DIRECTION:
Return the material exactly as supplied, apart from the pictures, which are omitted.

COLLECTED DATA:

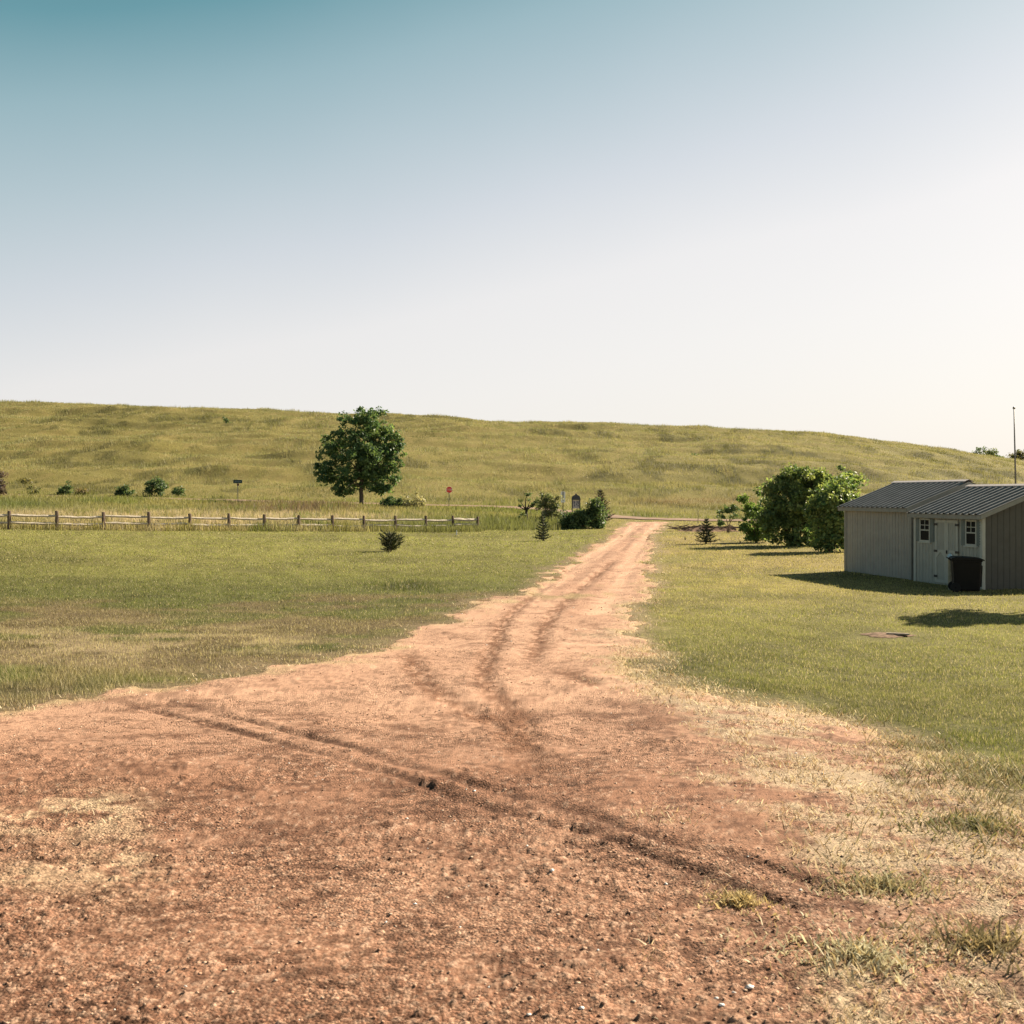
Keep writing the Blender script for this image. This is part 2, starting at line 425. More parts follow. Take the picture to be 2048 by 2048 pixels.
# ------------------------------------------------------------------ ground sheet
def build_ground():
    s = np.concatenate([np.linspace(-1.3, -.56, 60), np.linspace(-.56, .56, 900)[1:-1], np.linspace(.56, 1.3, 60)])
    d = [-60, -40, -25, -15, -9, -5, -3, -1.5, 0]
    py = 3400.0
    while True:
        dcur = 1.9 * F / (py - HY)
        if dcur > 75: break
        if dcur > .5: d.append(dcur)
        py -= 5 if py < 1800 else 18
    d += list(np.arange(76, 150, 1.0)) + list(np.arange(150, 440, 1.6)) + list(np.arange(440, 560, 6)) + [600, 680, 800, 1000, 1400, 2000, 3000, 4500, 6500]
    d = np.array(sorted(set(d)))
    SS, DD = np.meshgrid(s, d)
    X = SS * (np.maximum(DD, 0) + 7.0); Y = DD
    x = X.ravel(); y = Y.ravel()
    z = ground_z(x, y)
    near = y < 118
    sd = np.full(len(x), -9.0); sd[near] = dirt_sdf(x[near], y[near])
    z = z - sstep(.05, .5, sd) * .09
    col = lawn_color(x, y) * np.array([1.05, .95, .9])
    rs = road_side(x, y)
    col[near] = mixc(col[near], np.where((x[near] > y[near] * .095)[:, None], C(.44, .33, .20)[None], C(.30, .225, .13)[None]), sstep(-.75, -.02, sd[near]) * .85)
    soil = np.array([.34, .19, .10])
    col = mixc(col, soil[None], sstep(-.1, .15, sd))
    # hill: yellow olive prairie grass with darker weedy patches and swells
    n1 = fbm(x / 26, y / 40, 41, 3); n2 = fbm(x / 6, y / 14, 43, 3); n3 = fbm(x / 2.0, y / 5.0, 44, 2)
    hc = np.tile(C(.225, .19, .058), (len(x), 1))
    hc = mixc(hc, C(.18, .16, .055)[None], sstep(.46, .66, n1) * .5)
    hc = mixc(hc, C(.085, .085, .03)[None], sstep(.60, .72, n2 * .75 + n1 * .25) * .6)
    hc = mixc(hc, C(.30, .235, .09)[None], sstep(.50, .66, n3 * .6 + (1 - n1) * .4) * .5)
    n5 = fbm(x / 4.5, y / 10, 45, 3)
    hc = mixc(hc, C(.105, .10, .036)[None] * .8, sstep(.56, .66, n5) * (.20 + .42 * sstep(.45, .6, n1))) * 1.4
    hm = sstep(-1, 3, rs)
    col = mixc(col, hc, hm)
    W = len(s); H = len(d)
    idx = np.arange(W * H).reshape(H, W)
    q = np.stack([idx[:-1, :-1], idx[:-1, 1:], idx[1:, 1:], idx[1:, :-1]], -1).reshape(-1, 4)
    cm = rs[q].mean(1) > 1.5
    verts = np.stack([x, y, z], 1)
    m, nt, b = mat('soil_and_turf'); setc(b, (.2, .2, .1), .95, .1)
    a = nt.nodes.new('ShaderNodeAttribute'); a.attribute_name = 'Col'
    tc = nt.nodes.new('ShaderNodeNewGeometry')
    no = nt.nodes.new('ShaderNodeTexNoise'); no.inputs['Scale'].default_value = 9; no.inputs['Detail'].default_value = 8; no.inputs['Roughness'].default_value = .7
    nt.links.new(tc.outputs['Position'], no.inputs['Vector'])
    mr = nt.nodes.new('ShaderNodeMapRange'); mr.inputs[1].default_value = .3; mr.inputs[2].default_value = .7; mr.inputs[3].default_value = .6; mr.inputs[4].default_value = 1.4
    nt.links.new(no.outputs[0], mr.inputs[0])
    mu = nt.nodes.new('ShaderNodeVectorMath'); mu.operation = 'SCALE'
    nt.links.new(a.outputs['Color'], mu.inputs[0]); nt.links.new(mr.outputs[0], mu.inputs['Scale']); nt.links.new(mu.outputs[0], b.inputs['Base Color'])
    bp = nt.nodes.new('ShaderNodeBump'); bp.inputs['Strength'].default_value = .8; bp.inputs['Distance'].default_value = .06
    nt.links.new(no.outputs[0], bp.inputs['Height']); nt.links.new(bp.outputs[0], b.inputs['Normal'])
    for nm, sel in (('ground', ~cm), ('hill', cm)):
        qq = q[sel]; used, inv = np.unique(qq.ravel(), return_inverse=True)
        o = np_mesh(nm, verts[used], inv, 4, col[used], m, smooth=True)
        tag(o, {'ground': 'flat mown yard ground around the dirt track', 'hill': 'long low grassy prairie hill across the skyline'}[nm], {'ground': 'ground', 'hill': 'hill'}[nm], kind='structure')
build_ground()

# ------------------------------------------------------------------ gravel road along the hill foot
def build_road():
    V = []; Fq = []
    n = len(ROAD); T = np.gradient(ROAD, axis=0); T /= np.linalg.norm(T, axis=1)[:, None]
    N = np.stack([-T[:, 1], T[:, 0]], 1)
    offs = np.linspace(-2.0, 2.0, 7)
    for i in range(n):
        for o in offs:
            p = ROAD[i] + N[i] * (o + .25 * math.sin(i * 1.7 + o))
            V.append((p[0], p[1], gz(p[0], p[1]) + .10 - .012 * o * o * .6))
    k = len(offs)
    for i in range(n - 1):
        for j in range(k - 1):
            Fq.append((i * k + j, (i + 1) * k + j, (i + 1) * k + j + 1, i * k + j + 1))
    m = plain('pale_road_gravel', (.24, .165, .12), .95, .1, var=.25, scale=.8)
    o = np_mesh('road', np.array(V), np.array(Fq)[:, ::-1], 4, None, m, smooth=True)
    tag(o, 'pale pinkish gravel road at the foot of the hill', 'road', kind='structure')
build_road()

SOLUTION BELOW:
Keep writing the Blender script for this image. This is part 2, starting at line 425. More parts follow. Take the picture to be 2048 by 2048 pixels.
# ------------------------------------------------------------------ ground sheet
def build_ground():
    s = np.concatenate([np.linspace(-1.3, -.56, 60), np.linspace(-.56, .56, 900)[1:-1], np.linspace(.56, 1.3, 60)])
    d = [-60, -40, -25, -15, -9, -5, -3, -1.5, 0]
    py = 3400.0
    while True:
        dcur = 1.9 * F / (py - HY)
        if dcur > 75: break
        if dcur > .5: d.append(dcur)
        py -= 5 if py < 1800 else 18
    d += list(np.arange(76, 150, 1.0)) + list(np.arange(150, 440, 1.6)) + list(np.arange(440, 560, 6)) + [600, 680, 800, 1000, 1400, 2000, 3000, 4500, 6500]
    d = np.array(sorted(set(d)))
    SS, DD = np.meshgrid(s, d)
    X = SS * (np.maximum(DD, 0) + 7.0); Y = DD
    x = X.ravel(); y = Y.ravel()
    z = ground_z(x, y)
    near = y < 118
    sd = np.full(len(x), -9.0); sd[near] = dirt_sdf(x[near], y[near])
    z = z - sstep(.05, .5, sd) * .09
    col = lawn_color(x, y) * np.array([1.05, .95, .9])
    rs = road_side(x, y)
    col[near] = mixc(col[near], np.where((x[near] > y[near] * .095)[:, None], C(.44, .33, .20)[None], C(.30, .225, .13)[None]), sstep(-.75, -.02, sd[near]) * .85)
    soil = np.array([.34, .19, .10])
    col = mixc(col, soil[None], sstep(-.1, .15, sd))
    # hill: yellow olive prairie grass with darker weedy patches and swells
    n1 = fbm(x / 26, y / 40, 41, 3); n2 = fbm(x / 6, y / 14, 43, 3); n3 = fbm(x / 2.0, y / 5.0, 44, 2)
    hc = np.tile(C(.225, .19, .058), (len(x), 1))
    hc = mixc(hc, C(.18, .16, .055)[None], sstep(.46, .66, n1) * .5)
    hc = mixc(hc, C(.085, .085, .03)[None], sstep(.60, .72, n2 * .75 + n1 * .25) * .6)
    hc = mixc(hc, C(.30, .235, .09)[None], sstep(.50, .66, n3 * .6 + (1 - n1) * .4) * .5)
    n5 = fbm(x / 4.5, y / 10, 45, 3)
    hc = mixc(hc, C(.105, .10, .036)[None] * .8, sstep(.56, .66, n5) * (.20 + .42 * sstep(.45, .6, n1))) * 1.4
    hm = sstep(-1, 3, rs)
    col = mixc(col, hc, hm)
    W = len(s); H = len(d)
    idx = np.arange(W * H).reshape(H, W)
    q = np.stack([idx[:-1, :-1], idx[:-1, 1:], idx[1:, 1:], idx[1:, :-1]], -1).reshape(-1, 4)
    cm = rs[q].mean(1) > 1.5
    verts = np.stack([x, y, z], 1)
    m, nt, b = mat('soil_and_turf'); setc(b, (.2, .2, .1), .95, .1)
    a = nt.nodes.new('ShaderNodeAttribute'); a.attribute_name = 'Col'
    tc = nt.nodes.new('ShaderNodeNewGeometry')
    no = nt.nodes.new('ShaderNodeTexNoise'); no.inputs['Scale'].default_value = 9; no.inputs['Detail'].default_value = 8; no.inputs['Roughness'].default_value = .7
    nt.links.new(tc.outputs['Position'], no.inputs['Vector'])
    mr = nt.nodes.new('ShaderNodeMapRange'); mr.inputs[1].default_value = .3; mr.inputs[2].default_value = .7; mr.inputs[3].default_value = .6; mr.inputs[4].default_value = 1.4
    nt.links.new(no.outputs[0], mr.inputs[0])
    mu = nt.nodes.new('ShaderNodeVectorMath'); mu.operation = 'SCALE'
    nt.links.new(a.outputs['Color'], mu.inputs[0]); nt.links.new(mr.outputs[0], mu.inputs['Scale']); nt.links.new(mu.outputs[0], b.inputs['Base Color'])
    bp = nt.nodes.new('ShaderNodeBump'); bp.inputs['Strength'].default_value = .8; bp.inputs['Distance'].default_value = .06
    nt.links.new(no.outputs[0], bp.inputs['Height']); nt.links.new(bp.outputs[0], b.inputs['Normal'])
    for nm, sel in (('ground', ~cm), ('hill', cm)):
        qq = q[sel]; used, inv = np.unique(qq.ravel(), return_inverse=True)
        o = np_mesh(nm, verts[used], inv, 4, col[used], m, smooth=True)
        tag(o, {'ground': 'flat mown yard ground around the dirt track', 'hill': 'long low grassy prairie hill across the skyline'}[nm], {'ground': 'ground', 'hill': 'hill'}[nm], kind='structure')
build_ground()

# ------------------------------------------------------------------ gravel road along the hill foot
def build_road():
    V = []; Fq = []
    n = len(ROAD); T = np.gradient(ROAD, axis=0); T /= np.linalg.norm(T, axis=1)[:, None]
    N = np.stack([-T[:, 1], T[:, 0]], 1)
    offs = np.linspace(-2.0, 2.0, 7)
    for i in range(n):
        for o in offs:
            p = ROAD[i] + N[i] * (o + .25 * math.sin(i * 1.7 + o))
            V.append((p[0], p[1], gz(p[0], p[1]) + .10 - .012 * o * o * .6))
    k = len(offs)
    for i in range(n - 1):
        for j in range(k - 1):
            Fq.append((i * k + j, (i + 1) * k + j, (i + 1) * k + j + 1, i * k + j + 1))
    m = plain('pale_road_gravel', (.24, .165, .12), .95, .1, var=.25, scale=.8)
    o = np_mesh('road', np.array(V), np.array(Fq)[:, ::-1], 4, None, m, smooth=True)
    tag(o, 'pale pinkish gravel road at the foot of the hill', 'road', kind='structure')
build_road()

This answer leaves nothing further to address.